Paket Kebijakan Ekonomi VIII: Satu Peta Nasional, Kilang Minyak dan Bea Masuk Suku Cadang Pesawat

Pemerintah kembali mengumumkan Paket Kebijakan Ekonomi VIII, Senin (21/12) di Istana Kepresidenan, Jakarta. Paket kebijakan kali ini meliputi tiga hal, yaitu kebijakan satu peta nasional (one map policy) dengan skala 1:50.000, membangun ketahanan energi melalui percepatan pembangunan dan pengembangan kilang minyak di dalam negeri, dan insentif bagi perusahaan jasa pemeliharaan pesawat (maintenance, repair and overhoul/MRO).

Kebijakan Satu Peta

Menteri Koordinator Bidang Perekonomian Darmin Nasution yang membacakan Paket Kebijakan Ekonomi VIII menyatakan, pengembangan kawasan atau infrastruktur, seringkali terbentur dengan sejumlah masalah terkait pemanfaatan ruang dan penggunaan lahan.
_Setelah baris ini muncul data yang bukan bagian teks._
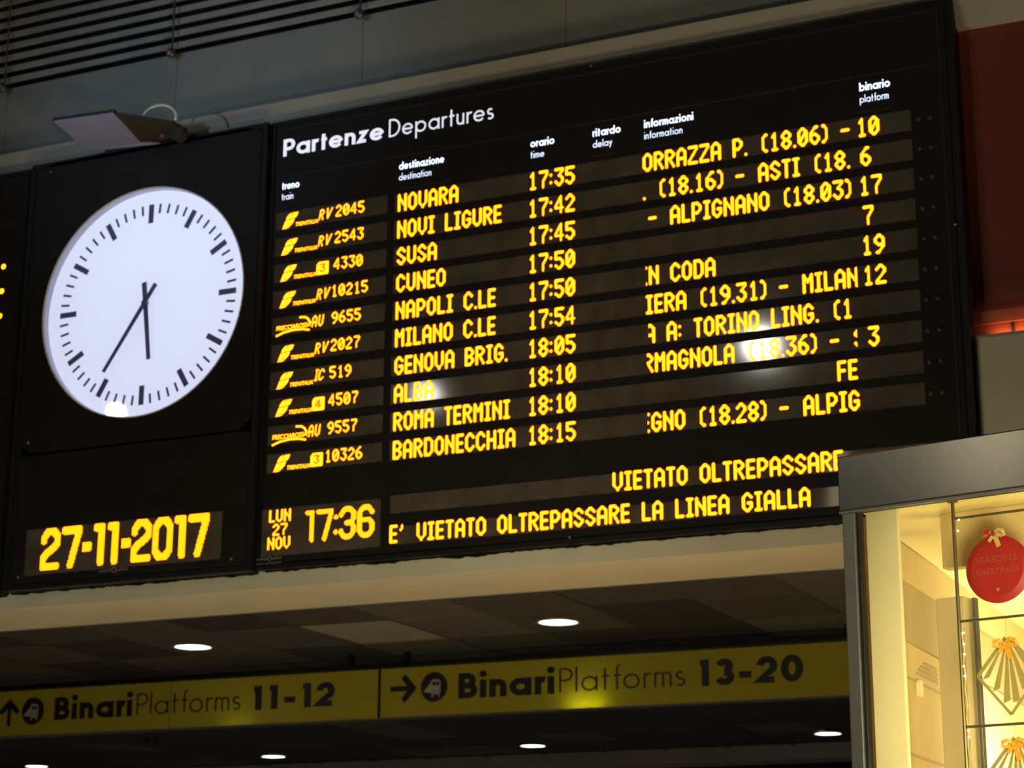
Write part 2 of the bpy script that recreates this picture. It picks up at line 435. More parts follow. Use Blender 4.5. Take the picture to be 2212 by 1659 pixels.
def font_mesh(text, size, x, z, y, shear=0., width=None, tf=None, align='LEFT'):
    """text drawn with Blender's built-in face, as flat faces in the XZ plane"""
    cu = bpy.data.curves.new('lettering', 'FONT'); cu.body = text; cu.size = size; cu.shear = shear; cu.align_x = align
    cu.resolution_u = 3
    t = bpy.data.objects.new('lettering', cu); COL.objects.link(t)
    bpy.context.view_layer.update()
    me = bpy.data.meshes.new_from_object(t.evaluated_get(bpy.context.evaluated_depsgraph_get()))
    bpy.data.objects.remove(t, do_unlink=True); bpy.data.curves.remove(cu)
    bm = bmesh.new(); bm.from_mesh(me); bpy.data.meshes.remove(me)
    xs = [v.co.x for v in bm.verts]
    sx = width / (max(xs) - min(xs)) if width else 1
    for v in bm.verts: v.co = Vector((x + v.co.x * sx, y, z + v.co.y))
    return bm
def merge(bm, other):
    me = bpy.data.meshes.new('tmp'); other.to_mesh(me); other.free(); bm.from_mesh(me); bpy.data.meshes.remove(me)

# ------------------------------------------------------------------ the setting
floor = struct('floor', bx(-12, 9, -14, 17, -.1, 0), M['floor'])
# upper wall of panels with the slatted grille above
SX = [-.974, .062, 1.107, 2.15, 3.19, 4.24, 5.3]
wall_upper = struct('wall_upper', bx(-3.2, 7.0, .10, .14, 5.512, 5.90), M['dark'])
b0 = -2.02
for x0, x1 in zip([-3.1, -2.01] + SX[:-1], [-2.01, SX[0]] + SX[1:]):
    obj('wall_panel', bx(x0 + .0012, x1 - .0012, .06, .10, 5.512, 5.905, bev=.001), M['wall'], wall_upper)
void = struct('wall_grille', bx(-3.2, 7.0, .34, .38, 5.5, 6.7), M['dark'])
pitch_s = .0640
for k in range(9):
    z0 = 5.905 + .034 + k * pitch_s
    obj('slat', bx(-3.1, 5.2, .058, .072, z0, z0 + .030, bev=.002), M['slat'], void)
ledge = bmesh.new()
prism(ledge, [(-3.2, .0, 5.512), (-3.2, .062, 5.295), (-3.2, .40, 5.295), (-3.2, .40, 5.512)], (10.2, 0, 0))
struct('trim_1', ledge, M['ledge'])
# wall behind and below the boards
lw = bmesh.new()
box(lw, -3.2, 7, .03, .30, 3.184, 3.28)
box(lw, 3.80, 7, .03, .30, 3.184, 3.955)
box(lw, -3.2, 3.80, .132, .30, 3.28, 5.295)
lower = struct('wall_back', lw, M['lower'])
seam = struct('trim_2', bx(3.80, 7, .024, .034, 3.948, 3.962, bev=.002), M['ledge'])
red = struct('wall_niche', bx(3.80, 7, .10, .14, 3.955, 5.295), M['red'])
struct('trim_3', bx(3.80, 7, .075, .080, 4.020, 4.072), M['redrail'])
for xx in (4.035, 4.6):
    obj('upright', bx(xx, xx + .012, .088, .10, 3.957, 4.06), M['frame'], red)
# beam over the passage
struct('trim_4', bx(-4.5, 7, .032, .53, 3.183, 3.24), M['soffit'])
bm = bx(-4.5, 7, .53, .56, 3.183, 3.46)
struct('trim_5', bm, M['soffit'])
struct('trim_6', bx(-4.5, 7, .56, .575, 3.180, 3.190), M['sign_trim'])

# ceiling of the passage: grid and single tiles
Zc = 3.45
ceil_ = struct('ceiling', bx(-12, 6.0, .56, 17, Zc + .03, Zc + .08), M['dark'])
g1 = bmesh.new(); TX, TY = .605, .74; X0, Y0 = 1.222, 2.51
tiles = []
for iy in range(-2, 11):
    for ix in range(-22, 8):
        x0 = X0 + ix * TX; y0 = Y0 + iy * TY
        if y0 + TY > 10.2 or x0 + TX > 5.95: continue
        ps = [project((x0 + a * TX, y0 + b * TY, Zc)) for a in (0, 1) for b in (0, 1)]
        if max(p[0] for p in ps) < -60 or min(p[0] for p in ps) > 2350 or min(p[1] for p in ps) > 1700: continue
        tiles.append((ix, iy, x0, y0))
tm = {}
for ix, iy, x0, y0 in tiles:
    r = random.random()
    if (ix, iy) == (-3, 0): mi = 4
    elif iy >= 2: mi = 0 if r < .75 else 1  # farther rows mostly dark: weaker light there put into the tile colour
    elif (ix, iy) in ((-2, -1), (2, -1), (2, 0), (-2, 0)): mi = 3
    else: mi = 0 if r < .3 else 1 if r < .65 else 2 if r < .9 else 3
    if mi not in tm:
        me_o = obj('ceiling_tile', bx(.006, TX - .006, .006, TY - .006, 0, .015, bev=.002), TILES[mi], ceil_)
        tm[mi] = me_o; o = me_o
    else:
        o = dup(tm[mi], ceil_)
    o.location = (x0, y0, Zc + random.uniform(-.003, .003))
    o.rotation_euler = (random.uniform(-.004, .004), random.uniform(-.004, .004), 0)
bars = bmesh.new()
for ix in range(-22, 8):
    x = X0 + ix * TX
    if x < 5.98: box(bars, x - .005, x + .005, .6, 10.2, Zc - .001, Zc + .004)
obj('grid_bar', bars, M['grid'], ceil_, label='thin metal bars between the tiles', kind='stuff')
struct('trim_7', bx(-12, 6.0, 10.18, 10.6, 3.335, 3.47), M['ledge'])
struct('trim_8', bx(-12, 6.0, 10.6, 10.64, 3.335, 3.6), M['dark'])
struct('wall_far', bx(-12, 6.0, 16.8, 17, 0, 3.5), M['dark'])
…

Konflik ini sulit diselesaikan karena Informasi Geospasial Tematik (IGT) saling tumpang tindih satu sama lain. 

Karena itu, kebijakan satu peta yang mengacu pada satu referensi geospasial, satu standar, satu basis data dan satu geoportal untuk mempercepat pelaksanaan pembangunan nasional menjadi salah satu prioritas pemerintah. Basis referensi peta yang sama, juga akan meningkatkan keandalan informasi terkait lokasi dari berbagai aktivitas ekonomi. Ini akan memberikan kepastian usaha. Berbagai informasi yang dikompilasi dalam satu peta ini juga bisa dimanfaatkan untuk sejumlah simulasi, antara lain untuk mitigasi bencana. 

Melalui Peraturan Presiden (Perpres) tentang Percepatan Pelaksanaan Kebijakan Satu Peta ini, kementerian dan lembaga akan menyiapkan peta tematik skala 1:50.000 sesuai rencana aksi masing-masing dengan batas akhir tahun 2019. 

Menurut Darmin, kebijakan satu peta ini akan “Mempermudah dan mempercepat penyelesaian konflik tumpang tindih pemanfaatan lahan, penyelesaian batas daerah seluruh Indonesia.”

Pembangunan Kilang Minyak

Perhatian pemerintah terhadap ketahanan energi juga diwujudkan dengan percepatan pembangunan dan pengembangan kilang minyak di dalam negeri. Ini demi memenuhi kebutuhan Bahan Bakar Minyak (BBM) dan mengurangi ketergantungan impor BBM. Kebijakan ini akan tertuang dalam Peraturan Presiden (Perpres). 

Permintaan BBM yang lebih tinggi dari supply domestik saat ini akan terus semakin lebar jaraknya karena permintaan terus meningkat terutama untuk sektor transportasi. Selisih permintaan dan penawaran ini, diperkirakan melebar hingga sekitar 1,2 – 1,9 juta barel per hari pada 2025 jika tidak ada penambahan kapasitas produksi. 

Indonesia belum melakukan pembangunan kilang minyak sejak 21 tahun terakhir. Seperti diketahui, pembangunan kilang minyak terakhir dilakukan di Balongan pada 1994 dengan kapasitas saat ini 125 ribu barel per hari. Untuk itu, perlu dibangun kilang baru dengan kapasitas 300 ribu barel per hari yang akan membantu menambal selisih permintaan dan penawaran. 

“Pembangunan dan pengembangan kilang ini harus dilakukan dengan menggunakan teknologi terbaru, memenuhi ketentuan pengelolaan dan perlindungan lingkungan, dan tentu saja mengutamakan penggunaan produk dalam negeri,” kata Darmin. 

Selain itu, pemerintah juga akan memberikan insentif fiskal ataupun nonfiskal bagi terselenggaranya pembangunan dan pengembangan. “Pelaksanaan pembangunan dan pengembangan kilang diintegrasikan sedapat mungkin dengan petrokimia,” lanjutnya.

Selain membangun kilang baru, pemerintah juga akan meningkatkan (upgrade) kilang yang sudah ada. Pemerintah memproyeksikan produksi BBM akan meningkat dari 825 ribu barel per hari pada 2015 menjadi 1,9 juta barel per hari pada 2025. 

Dengan terpenuhinya kebutuhan BBM dari produksi kilang dalam negeri, maka harga jual BBM pada dunia usaha dan masyarakat, diharapkan dapat ditekan menjadi lebih murah. 

Sampai saat ini, setidaknya ada empat kilang yang beroperasi dan perlu perbaikan, yaitu di Cilacap, Balikpapan, Balongan dan Dumai. Kilang baru akan dibangun di Bontang dan Tuban.